-------- Data section
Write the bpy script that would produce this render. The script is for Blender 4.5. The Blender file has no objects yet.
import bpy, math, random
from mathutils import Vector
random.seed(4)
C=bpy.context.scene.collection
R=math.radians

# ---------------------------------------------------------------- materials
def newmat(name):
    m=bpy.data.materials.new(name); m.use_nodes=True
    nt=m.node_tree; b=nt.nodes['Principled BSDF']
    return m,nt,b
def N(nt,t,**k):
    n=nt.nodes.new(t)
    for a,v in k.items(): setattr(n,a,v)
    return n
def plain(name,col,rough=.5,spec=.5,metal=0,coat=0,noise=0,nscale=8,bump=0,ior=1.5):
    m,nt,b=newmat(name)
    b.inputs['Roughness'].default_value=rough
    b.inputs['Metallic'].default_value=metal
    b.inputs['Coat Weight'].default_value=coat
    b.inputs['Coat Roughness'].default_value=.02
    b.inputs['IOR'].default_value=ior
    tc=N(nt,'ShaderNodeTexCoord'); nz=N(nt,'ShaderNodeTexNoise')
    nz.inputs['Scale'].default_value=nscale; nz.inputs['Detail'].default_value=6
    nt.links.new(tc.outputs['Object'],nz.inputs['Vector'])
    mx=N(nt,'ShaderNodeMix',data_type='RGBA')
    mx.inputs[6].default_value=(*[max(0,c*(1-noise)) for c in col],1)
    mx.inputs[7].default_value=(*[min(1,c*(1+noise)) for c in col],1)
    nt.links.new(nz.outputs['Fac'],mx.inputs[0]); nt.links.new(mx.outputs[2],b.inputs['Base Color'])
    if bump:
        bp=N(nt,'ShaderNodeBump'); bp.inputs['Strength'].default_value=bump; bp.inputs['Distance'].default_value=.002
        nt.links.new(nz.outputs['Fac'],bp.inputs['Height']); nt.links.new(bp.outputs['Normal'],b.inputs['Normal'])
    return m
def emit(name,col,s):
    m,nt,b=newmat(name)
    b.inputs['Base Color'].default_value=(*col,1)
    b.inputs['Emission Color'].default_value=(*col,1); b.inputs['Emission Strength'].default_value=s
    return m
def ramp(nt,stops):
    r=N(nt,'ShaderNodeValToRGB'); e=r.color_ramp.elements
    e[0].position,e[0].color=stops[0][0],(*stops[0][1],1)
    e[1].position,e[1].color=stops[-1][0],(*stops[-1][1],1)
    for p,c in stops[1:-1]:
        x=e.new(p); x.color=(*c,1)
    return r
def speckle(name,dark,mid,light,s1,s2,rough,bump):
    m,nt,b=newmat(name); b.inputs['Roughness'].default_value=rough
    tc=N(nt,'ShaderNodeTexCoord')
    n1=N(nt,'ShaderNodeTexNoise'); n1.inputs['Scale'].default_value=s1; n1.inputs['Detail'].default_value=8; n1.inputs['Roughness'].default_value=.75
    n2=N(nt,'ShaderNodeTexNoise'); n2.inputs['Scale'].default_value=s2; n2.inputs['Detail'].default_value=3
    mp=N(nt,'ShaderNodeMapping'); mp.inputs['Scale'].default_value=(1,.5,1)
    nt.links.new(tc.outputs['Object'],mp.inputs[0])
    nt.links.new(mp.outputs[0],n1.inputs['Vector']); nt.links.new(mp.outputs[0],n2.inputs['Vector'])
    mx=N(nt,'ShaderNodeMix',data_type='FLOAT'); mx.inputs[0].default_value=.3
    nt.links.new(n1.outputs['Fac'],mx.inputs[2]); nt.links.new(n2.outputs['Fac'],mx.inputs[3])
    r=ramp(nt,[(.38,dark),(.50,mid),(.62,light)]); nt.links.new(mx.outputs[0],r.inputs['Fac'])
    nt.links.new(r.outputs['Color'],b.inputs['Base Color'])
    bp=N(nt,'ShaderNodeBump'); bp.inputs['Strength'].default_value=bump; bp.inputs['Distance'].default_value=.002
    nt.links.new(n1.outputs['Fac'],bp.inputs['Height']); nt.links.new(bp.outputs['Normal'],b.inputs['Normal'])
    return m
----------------
• What you will do:
Each line from the start of the listing above through the line containing "R=math.radians" should be copied exactly, please, with no other lines added.

• Expected answer:
Write the bpy script that would produce this render. The script is for Blender 4.5. The Blender file has no objects yet.
import bpy, math, random
from mathutils import Vector
random.seed(4)
C=bpy.context.scene.collection
R=math.radians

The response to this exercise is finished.